Es un timbre de gloria en las elecciones españolas. Ni un acuerdo. Ni siquiera un acuerdo en ponerse de acuerdo, como forzó heroicamente el jefe de la verdadera izquierda hace unas fechas. Ya se sabe: dos pasos adelante y uno atrás. ¿O era uno adelante y dos atrás? En realidad no importa mucho, teniendo en cuenta que no saben hacía dónde ir.
Precisemos: ni un acuerdo con los independentistas. La traducción al román paladino es "ni un acuerdo con los catalanes". Con los ellos del a por ellos. ¿Cómo? -exclamarán los simpatizantes del férreo socialismo hispano- ¿Acaso no son catalanes Iceta, Batet o Cruz? Sí, son catalanes, pero españoles de corazón. Españoles federalistas, dicen, pero españoles. Necesarios para legitimar la erradicación del independentismo en el Principado. Botiflers, para entendernos.

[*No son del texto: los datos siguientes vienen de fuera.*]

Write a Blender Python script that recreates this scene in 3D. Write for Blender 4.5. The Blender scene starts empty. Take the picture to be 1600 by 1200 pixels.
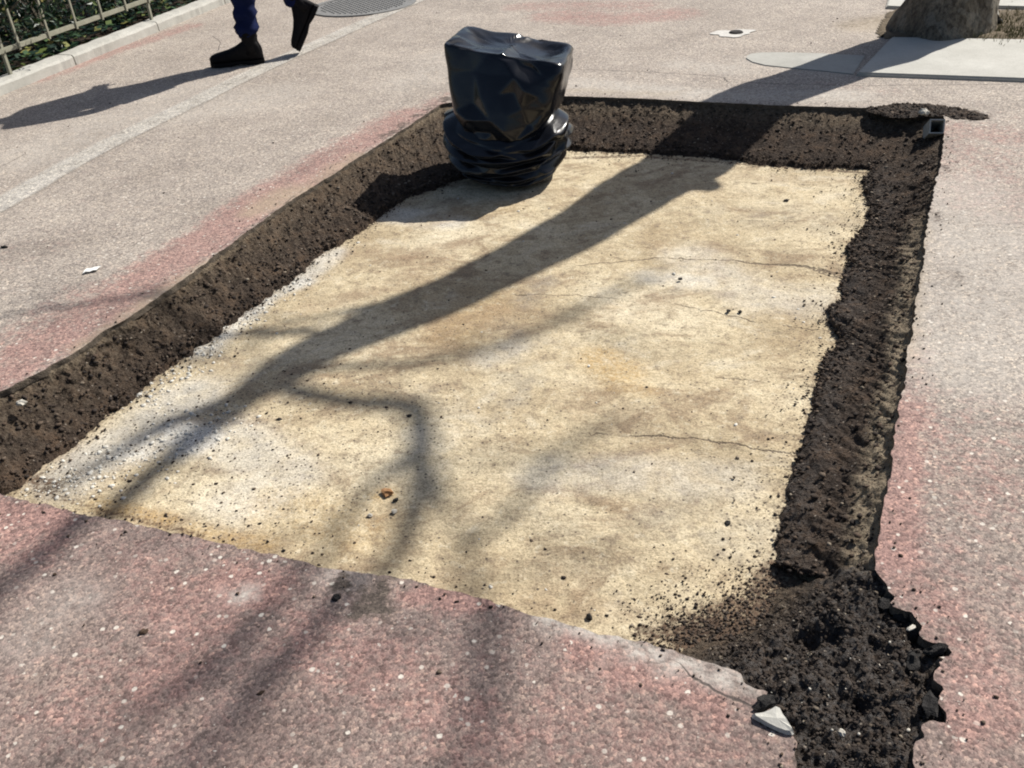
import bpy, bmesh, math, random
import numpy as np
from mathutils import Vector, Matrix, geometry

random.seed(7)
RNG = np.random.default_rng(11)
SC = bpy.context.scene
COL = SC.collection

# ------------------------------------------------------------------ camera
CAM_H, PITCH, ROLL, FOCAL = 1.4, math.radians(32.8), math.radians(4.6), 1450.0
R0 = Vector((1, 0, 0)); U0 = Vector((0, math.sin(PITCH), math.cos(PITCH)))
FW = Vector((0, math.cos(PITCH), -math.sin(PITCH)))
RT = math.cos(ROLL) * R0 - math.sin(ROLL) * U0
UP = math.sin(ROLL) * R0 + math.cos(ROLL) * U0
cd = bpy.data.cameras.new('camera'); cam = bpy.data.objects.new('camera', cd); COL.objects.link(cam)
M = Matrix((RT, UP, -FW)).transposed().to_4x4(); M.translation = (0, 0, CAM_H)
cam.matrix_world = M
cd.sensor_fit = 'HORIZONTAL'; cd.sensor_width = 36.0; cd.lens = 36.0 * FOCAL / 1600.0
cd.clip_start = 0.05; cd.clip_end = 500
SC.camera = cam

# ------------------------------------------------------------------ light
SUN_EL = math.radians(44.5); SUN_D = Vector((-0.795, -0.607, 0)).normalized()   # ground direction in which shadows fall
COT = 1 / math.tan(SUN_EL)
LDIR = Vector((SUN_D.x * math.cos(SUN_EL), SUN_D.y * math.cos(SUN_EL), -math.sin(SUN_EL)))
w = bpy.data.worlds.new('World'); SC.world = w; w.use_nodes = True
nt = w.node_tree; nt.nodes.clear()
sky = nt.nodes.new('ShaderNodeTexSky'); sky.sky_type = 'NISHITA'; sky.sun_disc = False
sky.sun_elevation = SUN_EL; sky.sun_rotation = math.atan2(-SUN_D.x, -SUN_D.y)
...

Por muchos catalanes unionistas que reclute, aunque llene de ellos la administración central; por muchos gestos simbólicos que haga, como llevar algún órgano de esa administración, algún tribunal especializado, hasta el Consejo de Estado, a Barcelona, por ejemplo, el gobierno no habrá ni rozado la cuestión.
Hay contenciosos algo más cargados de consecuencias, como la normalización del uso de las lenguas nacionales en las Cortes, la defensa del catalán como idioma de trabajo en la UE, el replanteamiento del reparto de competencias del Título VIII de la Constitución, la revisión de las exclusivas del Estado, etc. Estos quizá podrían abordarse en una hipotética reforma federal de la Constitución como la que proponen los socialistas catalanes y algunos otros.

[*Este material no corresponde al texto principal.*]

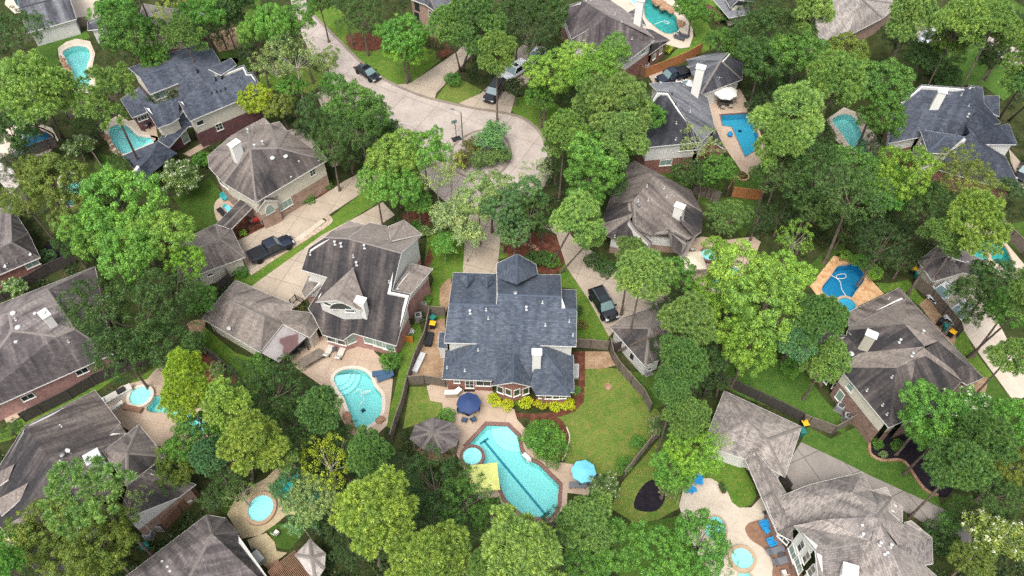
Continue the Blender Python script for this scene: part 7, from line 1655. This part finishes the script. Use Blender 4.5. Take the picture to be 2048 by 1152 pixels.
boulders('k 530,490 550,480 560,505 545,520', .9, 'above the rocky turquoise pool'); boulders('g 700,335 720,345 745,350 770,358 790,372', .55, 'in the red mulch right of the centre drive')
boulders('c 560,0 575,8', .5, 'near the mauve roof')
strip('stone_edging', 'n 605,385 612,450 680,488 790,488 840,540 880,600 930,660 1000,690', 'stone', .28, 0, .2); strip('stone_edging', 'z 1133,855 1139,875 1133,905 1124,922', 'coping_pale', .12, 0, .12)
# flag
r_ = empty('flag', P(668,352,0), .4, 'small striped flag on a short pole by the brown hip house corner', 'flag'); m = MB(); m.tube([(0,0,0),(0,0,2.2),(.35,0,2.7)], .02, 6); m.build('pole', M['metal'], r_)
for nm, mt_, zs in (('white_stripes','white',range(0,7,2)),('red_stripes','red',range(1,7,2))):
    m = MB(); [m.face([(.05,0,1.7+.11*k),(.95,.1,1.62+.11*k),(.95,.1,1.73+.11*k),(.05,0,1.81+.11*k)]) for k in zs]; m.build(nm, M[mt_], r_)
m = MB(); m.face([(.05,-.012,2.12),(.42,.03,2.09),(.42,.03,2.45),(.05,-.012,2.48)]); m.build('canton', M['navy_cloth'], r_)
r_ = empty('garden_swing', at(1349,808,.02), -.5, 'weathered wooden swing bench under the pines right of the centre lawn', 'bench'); m = MB(); [m.box(-.8,-.25+.12*q,.45,.8,-.16+.12*q,.48) for q in range(5)]; m.build('seat', M['wood'], r_); m = MB(); m.tube([(-1,-.6,0),(-1,0,1.8),(-1,.6,0)], .05, 6, False); m.tube([(1,-.6,0),(1,0,1.8),(1,.6,0)], .05, 6, False); m.tube([(-1,0,1.8),(1,0,1.8)], .05, 6); m.build('frame', M['wood'], r_)
# small things: valve lids on lawns and paths
for k, (x, y) in enumerate(pts('m 557,515 564,537 572,560')): m = MB(); m.lathe((0,0,0), [(.28,0),(.27,.06),(.02,.07)], 10); o = m.build('stepping_stone', M['coping_pale']); o.location = at(x,y,.03); tag(o, '%s pale round stepping stone on the lower right lawn' % ('top','middle','bottom')[k], 'stepping stone', 'stepping stones')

Al margen de que este proyecto tenga algún viso de verosimilitud tratándose de la super-rígida Constitución española, su oportunidad política es inexistente. La reivindicación independentista trasciende los límites de las reformas de los poderes constituidos para plantearse en el terreno del poder constituyente. Su objetivo no es el federalismo, sino el reconocimiento del derecho de autodeterminación de los catalanes, lo cual plantea el problema en un terreno al margen de la Constitución. No por encima ni en contra, sino al margen o fuera de ella, en donde, digan lo que digan los legalistas, hay amplio terreno de juego civilizado, sin llegar a las manos. Basta con tener buena voluntad.
Nada de retornar a la matraca de si ese derecho existe o no. Existe porque lo reclama entre el 70 y el 80% de la población de Catalunya. Y, por tanto, no depende de su previo reconocimiento en la Constitución española. Quienes, a pesar de todo, sostienen que no existe porque la Constitución no lo reconoce expresamente, pueden ampliar algo sus entendederas y admitir que, si no lo reconoce expresamente, tampoco lo prohíbe expresamente. O sea, que puede hacerse al margen de la Constitución.
Gobernar España con justicia sin acuerdo alguno con los independentistas es imposible. La existencia de presas y exiliadas políticas, de personas perseguidas por sus opiniones políticas, lo hace imposible si se considera que Catalunya es parte de España. Ningún país puede gobernarse con justicia si mantiene en estado de excepción una parte de él mismo que pugna por separarse. Tendrá que llegar a acuerdos. Y a ellos llegará el presidente Sánchez, una vez que su "acuerdofobia" antes de las elecciones, pensada para aumentar sus apoyos, deje paso a la conveniencia de encontrar alguna forma de entendimiento que no sea seguir aumentando la población penal del país..
A su vez, los independentistas han de abandonar toda esperanza de encontrar en España algún eco favorable, por mínimo que sea, distinto de esos posibles acuerdos. Lo acaban de comprobar en sus propias carnes quienes han ido a presentar la candidatura de JxEuropa en Madrid. En España la causa catalana suscita una mezcla de hostilidad e indiferencia y, por extensión, también la republicana aunque, aquí, quizá, la indiferencia gane a la hostilidad. De darse aquellos hipotéticos acuerdos, que Sánchez niega ahora, no serán el mínimo, sino el máximo que los independentistas podrán conseguir del Estado.
El resto han de ganárselo solos; unilateralmente.